Where to Start with Gretchen Rubin
Gretchen Rubin is one of the most widely read writers on habits and happiness. A Yale Law School graduate who clerked for Justice Sandra Day O’Connor, she left the legal world to pursue writing and has since published multiple New York Times bestsellers. Her breakout book, The Happiness Project, documented a year-long experiment in boosting her own happiness and became a cultural phenomenon. But it is her later work on habits that shows the sharpest thinking. In Better Than Before, Rubin developed the Four Tendencies framework, which divides people into personality types based on how they respond to expectations, and uses it to explain why the same habit strategy works brilliantly for one person and fails completely for another. Rubin writes with wit, self-awareness, and a researcher’s curiosity about human nature. Her books are personal without being self-indulgent, and practical without being reductive.
Start here
Better Than Before
Gretchen Rubin · 320 pages · 2015 · Easy
Themes: habits, personality types, self-knowledge, daily routines, behavior change
Gretchen Rubin’s deep dive into the mechanics of habit change, built on the insight that there is no universal formula because people are fundamentally different in how they respond to expectations.
Why Start Here
Better Than Before is where Rubin’s thinking about habits is most fully developed. While The Happiness Project was a personal memoir, this book is a structured investigation into what actually makes habits stick, and why the same advice works for some people and not others.
The book’s most important contribution is the Four Tendencies framework. Rubin divides people into Upholders (who meet both inner and outer expectations), Questioners (who meet expectations only when they understand the reasoning), Obligers (who meet outer expectations but struggle with their own), and Rebels (who resist all expectations). Once you identify your tendency, the strategies you need become much clearer.
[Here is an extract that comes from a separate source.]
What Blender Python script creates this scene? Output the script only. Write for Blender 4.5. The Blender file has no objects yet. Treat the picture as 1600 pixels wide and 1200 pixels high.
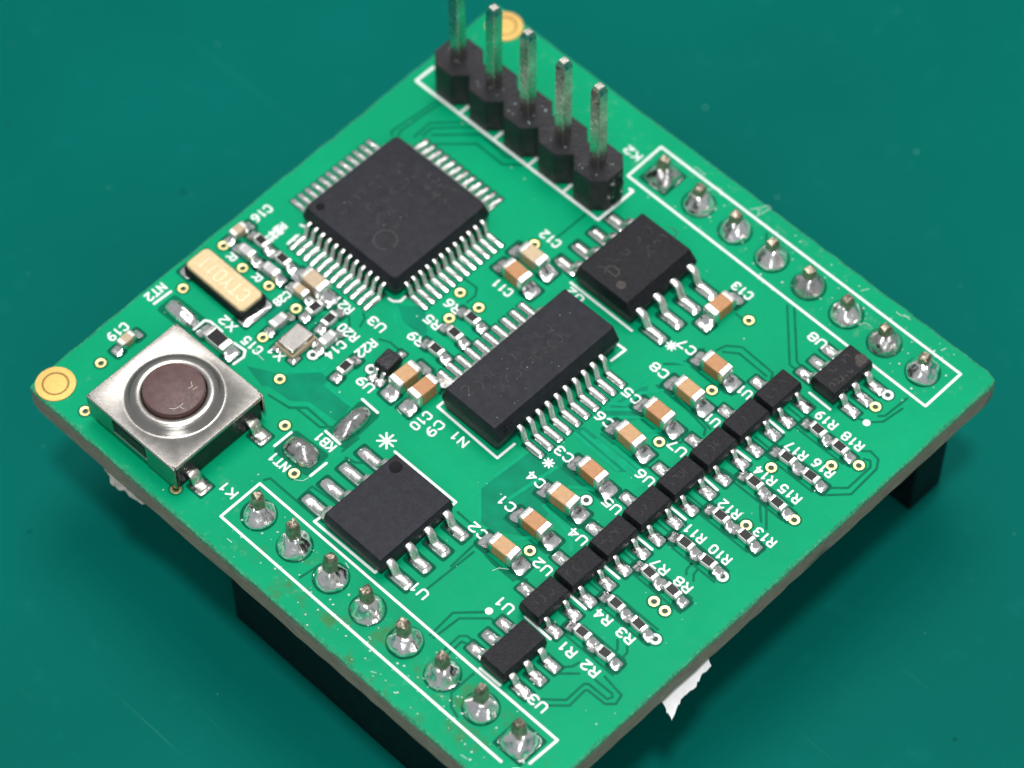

An Obliger trying to exercise, for example, will do better with a workout buddy or class than with a personal resolution, while a Questioner needs to understand the health data before committing.
Beyond the Four Tendencies, Rubin explores dozens of practical strategies: the power of the clean slate, whether abstaining is easier than moderating, how to handle the “tomorrow” loophole, and why monitoring your behavior (even imperfectly) makes a surprising difference. She tests these ideas against her own life and the lives of people she has interviewed, which gives the advice a grounded, human quality.
What to Expect
A conversational, well-organized book at 320 pages. Rubin writes with warmth and humor, and the chapters are structured around specific strategies rather than building toward a single grand framework. The book is less systematic than Atomic Habits but more personal and psychologically nuanced. It is especially good for readers who have bounced off other habit books and need an approach that accounts for individual differences.